How Common is Common Sense, Really

 
Common sense and arrogance

Photo by James Lee (on Unsplash)

“It’s common sense.”

If this is so, I have a question: If something is declared common sense, why doesn’t everyone see the inferred obvious and make the best decisions?

Something the other day triggered a thought from years ago where someone responded with disinterest and disdain to a proposal of mine that could inform, educate and help people personally develop to a higher level. The communication was “It’s top of mind" and therefore, something people already knew. Now, this person may not have intended to be overconfident and arrogant yet that’s what the communication conveyed.

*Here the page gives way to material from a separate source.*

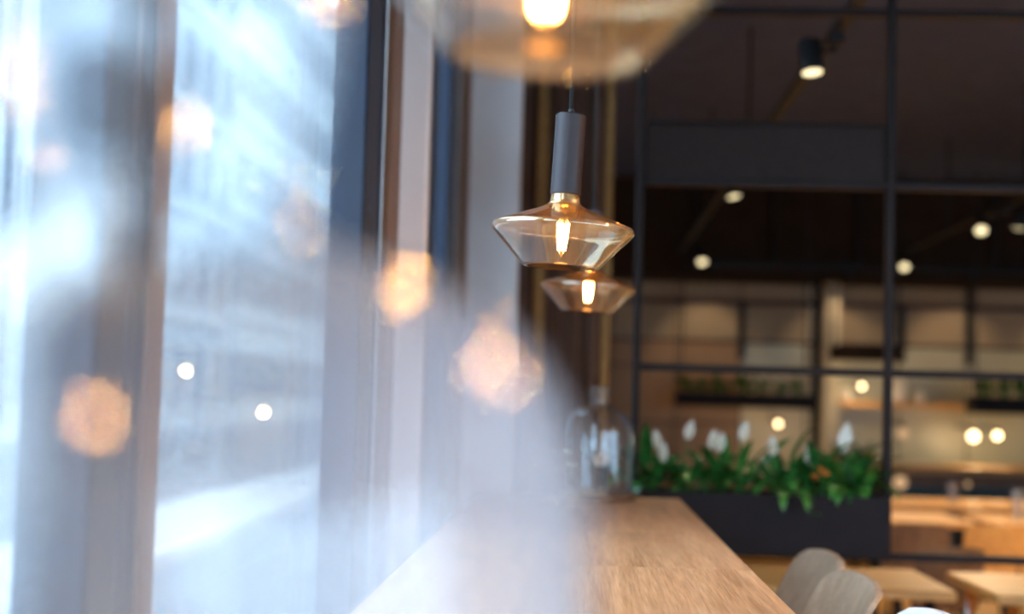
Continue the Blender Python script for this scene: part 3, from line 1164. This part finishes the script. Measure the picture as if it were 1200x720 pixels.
bar = make_chair('bar_chair', 'grey oak bar chair farthest along the counter, nearest the planter', 'chair', 0.71, 1.0, M['veneer'], M['black'], 'bar chairs along the counter')
rz = R(2)
bar.location, _ = place_back(946, 644, 3.24, rz)
bar.rotation_euler = (0, 0, rz)
l2, _ = place_back(981, 668, 2.83, rz)
dup(bar, l2, rz, 'pale lit oak bar chair second from the planter', 'bar chairs along the counter')
l3, _ = place_back(1076, 716, 2.31, rz)
c3 = dup(bar, l3, rz, 'white bar chair whose top edge just shows at the picture bottom', 'bar chairs along the counter')
for ch in c3.children:
    if ch.name.startswith(('seat', 'backrest')) and not ch.name.startswith('seat_frame'):
        ch.data = ch.data.copy()
        ch.data.materials[0] = M['whiteshell']

# ================================================================== DINING TABLES, FAR CHAIRS, GLASSES
def make_table(label, loc, rotz, sx_, sy, h, mat, legmat, group='dining tables beyond the divider'):
    t = thing('dining_table', label, 'table', loc, rotz, group)
    obj('tabletop', box(BM(), (-sx_ / 2, -sy / 2, h - 0.032), (sx_ / 2, sy / 2, h)), mat, t, bevel=0.006)
    for a in (-1, 1):
        for b in (-1, 1):
            bm = tube(BM(), [(a * (sx_ / 2 - 0.07), b * (sy / 2 - 0.07), h - 0.033), (a * (sx_ / 2 - 0.05), b * (sy / 2 - 0.05), 0)], 0.018, 8)
            obj('leg', bm, legmat, t, True)
    return t


make_table('honey oak dining table farthest back, before the teal counter front', (2.75, 9.0, 0), 0, 2.0, 0.75, 0.75, M['honey'], M['black'])
make_table('honey oak dining table just right of the divider middle post', (1.62, 7.75, 0), 0, 0.86, 0.7, 0.75, M['honey'], M['black'])
make_table('honey oak dining table at the right edge with a glass on it', (2.62, 7.75, 0), 0, 0.95, 0.7, 0.75, M['honey'], M['black'])
make_table('oak table close behind the planter box, right of the bar chairs', (0.82, 4.92, 0), 0, 0.80, 0.60, 0.75, M['honey'], M['black'])
make_table('table with grey edge behind divider at the lower right', (1.78, 4.88, 0), 0, 0.90, 0.62, 0.75, M['honey'], M['chrome'])
dch = make_chair('dining_chair', 'brown wooden dining chair behind the table beside divider middle post', 'chair', 0.45, 0.78, M['honey'], M['black'], 'dining chairs beyond the divider', 0.03, 0.05, 0.33)


def put_dc(first, px, py, Y, rz, lab, mat=None):
    q = P(px, py, Y)
    loc = (q.x - 0.26 * math.cos(rz), Y - 0.26 * math.sin(rz), 0)
    if first:
        dch.location = loc
        dch.rotation_euler = (0, 0, rz)
        c = dch
    else:
        c = dup(dch, loc, rz, lab, 'dining chairs beyond the divider')
    if mat:
        for ch in c.children:
            if ch.name.startswith(('seat', 'backrest')) and not ch.name.startswith('seat_frame'):
                ch.data = ch.data.copy()
                ch.data.materials[0] = mat
    return c


put_dc(True, 1077, 612, 6.9, R(-90), '', M['brownwood'])
put_dc(False, 1174, 614, 6.9, R(-90), 'golden oak dining chair at the right edge table, back to the camera', M['honey'])
put_dc(False, 1122, 640, 5.75, R(-70), 'brown dining chair turned aside in the aisle nearer than both tables', M['brownwood'])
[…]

That assumption of theirs was inaccurate yet they were the ultimate decision maker so they had the authority and autonomy to make that call. Fair enough. Sometimes as people and especially leaders, we fall into this specific trap of false conclusion where we are overconfident that we see everything, know everything and can proceed without giving something of importance a deeper and more logical and reasoned look.

“Common sense is not so common.”

Voltaire

How many stories have we heard, seen or read that show intelligent, successful people regularly commit errors that ignored so-called “top of mind common sense,” leading to highly-problematic or disastrous outcomes, for others and then, in a reputation manner, the people who made the egregious decision errors?

We assume and maybe want to believe that something is “top of mind” and obvious yet this is just not absolutely true. What we know is not necessarily what other people know and respectfully stated, what we are confident we know isn’t always accurate and how we end up making decisions and acting.

Slighting diverging from what I’ve communicated above, I think back to a second situation where a detailed proposal for a new asset with an attractive financial return was met with this reaction from a successful leader: I’m serious, “its too nerdy.” That’s what this leader’s common sense conclusion.

That idea, obviously, was rejected. Today it is a consistent money-maker for different companies, just as it was outlined years ago. This conversation on so-called common sense and top-of-mind thinking, of course, doesn’t just go for business proposals. It can apply to governance and compliance, coaching organizational members, the law and citizens, science and any field and any person.

First impressions and gut instincts are often lauded in society and at times, they certainly can prove accurate, yet at other times, first impressions, emotions, overconfidence and confirmation bias prove to be shortsighted, limited and dangerous thinking traps when it comes to decision analysis and what we will do next.